Jitney: Becker; Act 1, Scene 4
Becker is talking to his son, Booster who has just been released from prison. It has been about 20 years since they have last spoken to each other. Becker could never bring himself to visit his son in prison, an even now he can’t quite bring him self to forgive him.

Jitney: Youngblood; Act 2; Scene 1
Youngblood talks to his girlfriend Rena about the hard work he does to support their family. He commits to her and their future.

Jitney: Booster; Act 1, Scene 4
In an emotional reunion with his father, Booster recalls the day he realized his father wasn’t the big man he thought he was.

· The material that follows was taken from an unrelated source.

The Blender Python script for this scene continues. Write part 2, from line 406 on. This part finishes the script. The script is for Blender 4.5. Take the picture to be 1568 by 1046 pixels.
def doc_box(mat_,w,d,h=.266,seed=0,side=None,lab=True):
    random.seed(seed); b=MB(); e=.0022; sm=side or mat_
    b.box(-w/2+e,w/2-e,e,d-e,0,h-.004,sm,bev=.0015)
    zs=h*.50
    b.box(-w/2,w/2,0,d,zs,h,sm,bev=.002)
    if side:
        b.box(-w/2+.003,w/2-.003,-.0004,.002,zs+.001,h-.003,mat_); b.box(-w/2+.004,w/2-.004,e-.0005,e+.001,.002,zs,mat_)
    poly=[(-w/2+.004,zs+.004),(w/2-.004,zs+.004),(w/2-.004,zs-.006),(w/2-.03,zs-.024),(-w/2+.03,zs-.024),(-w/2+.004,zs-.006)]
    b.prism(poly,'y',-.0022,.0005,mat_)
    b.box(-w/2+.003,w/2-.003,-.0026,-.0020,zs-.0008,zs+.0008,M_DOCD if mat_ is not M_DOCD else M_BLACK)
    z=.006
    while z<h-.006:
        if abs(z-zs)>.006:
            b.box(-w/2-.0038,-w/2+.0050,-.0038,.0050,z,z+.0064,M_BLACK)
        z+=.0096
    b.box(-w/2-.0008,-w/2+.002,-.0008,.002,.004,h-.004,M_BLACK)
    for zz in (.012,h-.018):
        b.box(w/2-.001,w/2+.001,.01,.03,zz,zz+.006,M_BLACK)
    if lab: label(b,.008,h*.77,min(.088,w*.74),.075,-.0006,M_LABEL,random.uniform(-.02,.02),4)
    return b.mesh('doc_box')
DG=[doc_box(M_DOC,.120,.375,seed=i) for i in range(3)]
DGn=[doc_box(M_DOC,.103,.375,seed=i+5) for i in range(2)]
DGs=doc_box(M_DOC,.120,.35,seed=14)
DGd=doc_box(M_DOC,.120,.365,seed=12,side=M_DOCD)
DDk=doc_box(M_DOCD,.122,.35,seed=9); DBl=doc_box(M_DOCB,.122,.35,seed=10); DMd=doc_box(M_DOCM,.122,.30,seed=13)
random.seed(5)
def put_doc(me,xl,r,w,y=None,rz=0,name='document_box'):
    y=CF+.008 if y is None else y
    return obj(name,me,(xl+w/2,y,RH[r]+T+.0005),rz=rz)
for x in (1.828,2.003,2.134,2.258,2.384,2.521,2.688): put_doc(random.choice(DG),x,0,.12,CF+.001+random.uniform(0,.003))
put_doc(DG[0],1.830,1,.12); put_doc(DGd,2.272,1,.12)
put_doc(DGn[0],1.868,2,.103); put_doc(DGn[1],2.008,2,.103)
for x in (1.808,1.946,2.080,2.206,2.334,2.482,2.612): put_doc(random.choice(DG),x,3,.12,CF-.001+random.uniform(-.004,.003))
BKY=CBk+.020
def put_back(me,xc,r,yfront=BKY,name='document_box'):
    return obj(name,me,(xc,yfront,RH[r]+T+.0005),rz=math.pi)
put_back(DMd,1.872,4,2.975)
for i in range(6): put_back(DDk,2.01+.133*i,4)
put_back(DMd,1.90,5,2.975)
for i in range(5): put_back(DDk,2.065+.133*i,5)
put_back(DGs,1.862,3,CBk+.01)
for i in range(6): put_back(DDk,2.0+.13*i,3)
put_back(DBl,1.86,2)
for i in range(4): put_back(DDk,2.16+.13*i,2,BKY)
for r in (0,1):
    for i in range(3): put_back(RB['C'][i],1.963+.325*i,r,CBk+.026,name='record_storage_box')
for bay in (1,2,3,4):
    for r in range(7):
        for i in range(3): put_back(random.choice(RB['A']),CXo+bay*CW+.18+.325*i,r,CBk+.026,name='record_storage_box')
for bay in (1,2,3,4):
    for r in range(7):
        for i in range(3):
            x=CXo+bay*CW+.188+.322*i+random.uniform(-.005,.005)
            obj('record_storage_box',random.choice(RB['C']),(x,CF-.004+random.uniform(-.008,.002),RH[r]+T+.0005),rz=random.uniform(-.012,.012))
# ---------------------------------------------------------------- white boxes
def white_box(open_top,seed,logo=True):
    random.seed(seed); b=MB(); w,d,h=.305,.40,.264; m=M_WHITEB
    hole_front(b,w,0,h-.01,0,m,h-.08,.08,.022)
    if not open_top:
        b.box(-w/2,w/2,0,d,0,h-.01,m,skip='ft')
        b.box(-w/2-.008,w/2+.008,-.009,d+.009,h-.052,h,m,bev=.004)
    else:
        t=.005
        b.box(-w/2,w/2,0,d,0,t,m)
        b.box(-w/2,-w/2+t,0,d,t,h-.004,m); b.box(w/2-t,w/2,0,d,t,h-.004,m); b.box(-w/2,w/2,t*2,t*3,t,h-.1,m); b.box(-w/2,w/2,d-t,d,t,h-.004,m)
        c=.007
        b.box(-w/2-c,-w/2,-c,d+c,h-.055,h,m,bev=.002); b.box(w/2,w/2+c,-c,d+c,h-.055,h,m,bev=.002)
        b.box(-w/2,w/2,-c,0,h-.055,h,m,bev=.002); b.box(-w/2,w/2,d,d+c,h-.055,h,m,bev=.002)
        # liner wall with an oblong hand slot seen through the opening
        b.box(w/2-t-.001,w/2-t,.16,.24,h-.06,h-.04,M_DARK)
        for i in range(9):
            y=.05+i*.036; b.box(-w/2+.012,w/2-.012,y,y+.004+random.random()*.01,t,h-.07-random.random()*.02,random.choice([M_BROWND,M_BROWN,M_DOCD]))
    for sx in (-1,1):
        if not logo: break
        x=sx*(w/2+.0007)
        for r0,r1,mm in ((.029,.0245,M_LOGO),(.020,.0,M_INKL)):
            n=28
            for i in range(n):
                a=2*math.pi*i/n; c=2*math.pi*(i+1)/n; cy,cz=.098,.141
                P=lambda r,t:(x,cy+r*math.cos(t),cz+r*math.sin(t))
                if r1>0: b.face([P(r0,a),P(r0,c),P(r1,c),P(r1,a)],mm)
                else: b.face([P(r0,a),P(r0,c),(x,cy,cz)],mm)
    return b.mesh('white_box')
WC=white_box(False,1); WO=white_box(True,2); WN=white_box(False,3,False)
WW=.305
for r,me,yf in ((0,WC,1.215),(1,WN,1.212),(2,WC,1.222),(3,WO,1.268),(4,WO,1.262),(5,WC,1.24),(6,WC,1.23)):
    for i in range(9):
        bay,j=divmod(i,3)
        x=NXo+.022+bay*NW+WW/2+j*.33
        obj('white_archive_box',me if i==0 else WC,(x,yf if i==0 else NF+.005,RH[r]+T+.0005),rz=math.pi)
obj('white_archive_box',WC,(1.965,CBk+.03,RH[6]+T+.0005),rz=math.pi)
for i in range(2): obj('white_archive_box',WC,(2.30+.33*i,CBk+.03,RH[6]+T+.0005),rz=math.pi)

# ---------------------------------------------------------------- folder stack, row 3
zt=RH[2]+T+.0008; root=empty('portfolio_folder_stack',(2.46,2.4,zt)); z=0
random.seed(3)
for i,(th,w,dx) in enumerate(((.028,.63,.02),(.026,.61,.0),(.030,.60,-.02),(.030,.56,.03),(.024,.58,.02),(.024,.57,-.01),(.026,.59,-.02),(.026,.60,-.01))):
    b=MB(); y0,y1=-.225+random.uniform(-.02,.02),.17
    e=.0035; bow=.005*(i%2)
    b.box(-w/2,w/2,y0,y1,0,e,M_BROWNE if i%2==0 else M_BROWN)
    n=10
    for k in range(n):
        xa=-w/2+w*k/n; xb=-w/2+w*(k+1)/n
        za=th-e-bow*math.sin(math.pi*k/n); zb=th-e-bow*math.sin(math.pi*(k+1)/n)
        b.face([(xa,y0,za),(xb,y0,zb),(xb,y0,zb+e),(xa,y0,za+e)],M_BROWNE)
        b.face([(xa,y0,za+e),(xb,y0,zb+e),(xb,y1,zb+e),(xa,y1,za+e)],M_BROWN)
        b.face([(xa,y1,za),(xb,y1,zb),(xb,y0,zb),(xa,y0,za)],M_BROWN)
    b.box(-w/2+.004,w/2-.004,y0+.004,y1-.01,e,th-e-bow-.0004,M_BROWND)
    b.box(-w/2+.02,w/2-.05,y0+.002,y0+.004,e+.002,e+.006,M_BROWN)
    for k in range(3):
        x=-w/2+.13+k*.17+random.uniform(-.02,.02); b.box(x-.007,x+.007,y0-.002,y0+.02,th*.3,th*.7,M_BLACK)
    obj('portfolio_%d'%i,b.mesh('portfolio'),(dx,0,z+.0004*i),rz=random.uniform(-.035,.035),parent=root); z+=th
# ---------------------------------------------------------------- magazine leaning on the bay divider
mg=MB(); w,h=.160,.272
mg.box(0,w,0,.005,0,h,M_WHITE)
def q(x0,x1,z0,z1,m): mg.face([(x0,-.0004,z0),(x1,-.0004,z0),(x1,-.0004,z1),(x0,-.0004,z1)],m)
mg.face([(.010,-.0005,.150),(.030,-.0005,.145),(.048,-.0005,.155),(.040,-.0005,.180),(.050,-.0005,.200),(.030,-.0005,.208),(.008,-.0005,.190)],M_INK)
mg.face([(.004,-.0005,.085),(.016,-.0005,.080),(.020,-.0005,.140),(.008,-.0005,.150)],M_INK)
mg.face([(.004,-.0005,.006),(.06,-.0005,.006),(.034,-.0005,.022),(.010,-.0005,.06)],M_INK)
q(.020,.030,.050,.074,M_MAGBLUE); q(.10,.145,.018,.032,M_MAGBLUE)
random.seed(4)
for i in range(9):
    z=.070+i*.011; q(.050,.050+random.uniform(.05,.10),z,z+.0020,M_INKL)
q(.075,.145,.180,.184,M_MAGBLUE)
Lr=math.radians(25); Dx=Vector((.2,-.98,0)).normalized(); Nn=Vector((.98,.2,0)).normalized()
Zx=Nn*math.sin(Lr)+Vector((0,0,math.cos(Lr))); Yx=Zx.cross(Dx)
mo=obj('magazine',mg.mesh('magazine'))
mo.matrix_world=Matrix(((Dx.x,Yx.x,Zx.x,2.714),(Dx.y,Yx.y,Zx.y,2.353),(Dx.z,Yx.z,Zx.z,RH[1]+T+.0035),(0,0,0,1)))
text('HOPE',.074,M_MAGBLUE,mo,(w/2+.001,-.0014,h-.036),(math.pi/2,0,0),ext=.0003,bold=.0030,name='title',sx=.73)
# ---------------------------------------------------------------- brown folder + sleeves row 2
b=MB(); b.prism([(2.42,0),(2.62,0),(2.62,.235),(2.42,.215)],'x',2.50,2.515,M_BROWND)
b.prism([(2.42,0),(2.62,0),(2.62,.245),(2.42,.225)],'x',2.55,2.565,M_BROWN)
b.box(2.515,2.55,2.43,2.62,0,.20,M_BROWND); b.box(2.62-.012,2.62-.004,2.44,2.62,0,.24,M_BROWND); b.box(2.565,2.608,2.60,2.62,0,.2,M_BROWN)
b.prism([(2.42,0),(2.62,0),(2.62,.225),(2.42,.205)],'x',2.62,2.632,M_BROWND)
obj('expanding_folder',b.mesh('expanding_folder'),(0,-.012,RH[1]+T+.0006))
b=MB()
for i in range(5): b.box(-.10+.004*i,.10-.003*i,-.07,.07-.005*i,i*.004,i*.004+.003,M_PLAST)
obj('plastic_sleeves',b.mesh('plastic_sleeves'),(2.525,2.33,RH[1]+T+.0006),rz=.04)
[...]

Ma Rainey’s Black Bottom: Levee; Act 1, Scene 1
Levee is the talented and temperamental trumpet player in Ma Rainey’s band. After the white producers and his fellow bandmates disappoint and taunt him Levee erupts with a story from his childhood that forever shaped his desire for revenge.

The Piano Lesson: Boy Willie; Act 1, Scene 2
Boy Willie firmly believes that selling the family piano to buy land in the South will help redefine what that land has meant to his family. From slavery to ownership, from suffering to success. Yet his sister, Berniece, wants to keep the piano.

Radio Golf: Harmond Wilks; Act 2, Scene 4
Harmond Wilks is running for Mayor of Pittsburgh. He is caught between what is politically expedient and what is morally just. Harmond and Roosevelt stand on opposite sides when it comes to the demolition of Aunt Ester’s former home.

Seven Guitars: Floyd; Act 2, Scene 6
Floyd is talking to Vera, explaining why he abandoned her and left Pittsburgh to go to Chicago. He’s once again trying to woo Vera, who he loves as much as he’s capable of.

Two Trains Running: Memphis; Act 1, Scene 2
Memphis is responding to Sterling’s desire to have a rally in honor of Malcolm X’s birthday. Memphis strongly believes in action and hard work, and he castigates political rhetoric. He is a self-made man despite his struggles and the injustices he has suffered.